Cet enfer, c'est le chaos et le dévoiement des images et des signes. Le trop de tout : les grands thèmes sentimentaux -la mère et l'enfant- sont indispensables pour vendre de l'acido-biphilus et de l'assurance-vie, mais je ne produis ni l'un ni l'autre : alors les peindre ne sert à rien.


Et j'en peins : pas une fois, mais deux fois, puis six fois, puis dix fois. La mère, l'enfant; mais aussi le bleu, le rouge, le jaune; et des damiers, des quadrillages, de la géométrie; et des répétitions. Pour me rappeler qu'il y a des ordres dans les couleurs et les lignes, et manifester mon désir d'ordre. Et des répétitions, parce que c'est un des clichés du vocabulaire artistique contemporain, une fonction essentielle dans la communication, la matérialisation des valeurs de production–productivité–productivisme. Et je continue à peindre, et j'ajoute au trop de tout encore plus d'images, plus de signes, plus de couleurs, plus de sentiments.
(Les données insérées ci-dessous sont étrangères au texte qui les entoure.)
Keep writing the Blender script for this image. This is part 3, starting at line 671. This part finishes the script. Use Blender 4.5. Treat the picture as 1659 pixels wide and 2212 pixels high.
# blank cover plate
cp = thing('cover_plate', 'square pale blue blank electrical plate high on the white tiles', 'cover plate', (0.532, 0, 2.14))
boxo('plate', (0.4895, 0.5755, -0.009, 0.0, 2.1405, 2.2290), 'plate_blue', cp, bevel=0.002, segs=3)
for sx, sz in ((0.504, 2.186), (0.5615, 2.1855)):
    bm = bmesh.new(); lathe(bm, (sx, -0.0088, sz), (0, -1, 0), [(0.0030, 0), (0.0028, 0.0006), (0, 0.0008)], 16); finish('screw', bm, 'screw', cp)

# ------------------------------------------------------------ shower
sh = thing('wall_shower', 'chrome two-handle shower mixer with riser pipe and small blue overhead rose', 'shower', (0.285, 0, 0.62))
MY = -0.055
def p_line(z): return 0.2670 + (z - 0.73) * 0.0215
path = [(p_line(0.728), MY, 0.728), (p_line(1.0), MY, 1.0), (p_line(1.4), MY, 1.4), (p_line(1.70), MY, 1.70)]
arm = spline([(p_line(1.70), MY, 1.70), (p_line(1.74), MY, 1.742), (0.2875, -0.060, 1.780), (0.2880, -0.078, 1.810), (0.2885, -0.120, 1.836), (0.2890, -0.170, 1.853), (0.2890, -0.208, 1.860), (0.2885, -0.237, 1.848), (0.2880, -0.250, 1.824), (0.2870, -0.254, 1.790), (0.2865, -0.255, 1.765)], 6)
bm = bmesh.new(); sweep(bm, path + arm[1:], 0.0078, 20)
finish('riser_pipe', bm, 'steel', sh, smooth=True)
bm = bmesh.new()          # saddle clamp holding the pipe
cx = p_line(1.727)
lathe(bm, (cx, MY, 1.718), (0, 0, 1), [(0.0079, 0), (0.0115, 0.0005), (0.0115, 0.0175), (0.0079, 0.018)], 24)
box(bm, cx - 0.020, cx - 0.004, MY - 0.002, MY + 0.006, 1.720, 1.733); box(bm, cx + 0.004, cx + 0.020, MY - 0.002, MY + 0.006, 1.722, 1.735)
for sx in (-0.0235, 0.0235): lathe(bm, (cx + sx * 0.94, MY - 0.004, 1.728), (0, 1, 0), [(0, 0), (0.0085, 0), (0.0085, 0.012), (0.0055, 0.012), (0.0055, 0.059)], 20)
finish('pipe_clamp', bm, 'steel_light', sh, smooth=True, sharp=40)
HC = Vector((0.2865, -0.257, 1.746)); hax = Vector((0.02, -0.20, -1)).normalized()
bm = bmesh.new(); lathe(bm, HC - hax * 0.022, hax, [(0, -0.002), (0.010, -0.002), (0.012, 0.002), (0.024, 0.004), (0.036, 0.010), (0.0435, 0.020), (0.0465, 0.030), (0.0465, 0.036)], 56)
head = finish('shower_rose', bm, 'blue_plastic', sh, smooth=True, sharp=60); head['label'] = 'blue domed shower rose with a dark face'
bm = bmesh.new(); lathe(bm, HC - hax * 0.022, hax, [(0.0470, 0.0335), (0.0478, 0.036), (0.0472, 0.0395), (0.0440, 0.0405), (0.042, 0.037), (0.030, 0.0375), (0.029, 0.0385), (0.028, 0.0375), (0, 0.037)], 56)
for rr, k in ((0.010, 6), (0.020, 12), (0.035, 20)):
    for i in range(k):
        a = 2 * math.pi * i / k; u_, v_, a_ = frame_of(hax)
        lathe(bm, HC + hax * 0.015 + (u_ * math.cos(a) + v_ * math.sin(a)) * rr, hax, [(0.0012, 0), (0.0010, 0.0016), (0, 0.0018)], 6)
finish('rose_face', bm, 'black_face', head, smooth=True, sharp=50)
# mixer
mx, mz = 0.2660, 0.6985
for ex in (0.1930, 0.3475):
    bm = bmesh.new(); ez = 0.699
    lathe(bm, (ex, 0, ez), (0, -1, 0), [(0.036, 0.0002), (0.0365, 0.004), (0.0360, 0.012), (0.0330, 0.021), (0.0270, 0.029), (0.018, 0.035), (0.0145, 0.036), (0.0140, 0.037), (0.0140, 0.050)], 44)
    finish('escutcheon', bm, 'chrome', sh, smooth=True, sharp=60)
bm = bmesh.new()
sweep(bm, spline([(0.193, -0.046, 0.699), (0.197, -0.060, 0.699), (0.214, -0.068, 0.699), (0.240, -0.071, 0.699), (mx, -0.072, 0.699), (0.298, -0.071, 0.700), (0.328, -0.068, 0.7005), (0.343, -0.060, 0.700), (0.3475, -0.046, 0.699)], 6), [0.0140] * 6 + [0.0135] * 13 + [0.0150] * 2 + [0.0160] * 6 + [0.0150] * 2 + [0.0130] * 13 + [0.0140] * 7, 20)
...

Mais si j'use de sentiment, c'est pour des raisons techniques : communication, sentimentalisme technique. Et aux images j'adjoins du texte pour montrer que je sais faire la différence entre image et signe, -textes inscrits en miroir comme sur le capot des ambulances et les carnets de Léonard de Vinci. Et je greffe encore des collages pour qu'on remarque comme je sais bien trier dans les magazines les têtes d'hommes et celles des femmes, les voitures et les lippo-suceurs, cet ineffable capharnaüm des médias. Trop de tout : les rayures verticales dans le fond de telle peinture mesurent 6,7 cm de large comme la toile à store de Buren-Ies-colonnes; j'emprunte des compositions en bas à Sérusier, en haut à Poussin; les corps exposés sont, de toile en toile, les mêmes pour être reconnus, devenir familiers, comme les personnages de Tintin qu'on retrouve d'album en album. Bric-à-brac culturel.


Ainsi, comme d'autres artistes, j'ai mes manies, mes astuces que j'appelle des intentions pour me donner l'impression d'exister, de laisser une trace. Mais même quand on ne peint pas, ce besoin de marquer ce petit territoire de temps qu'est une vie existe toujours. La peinture est simplement une manière de s'y attaquer.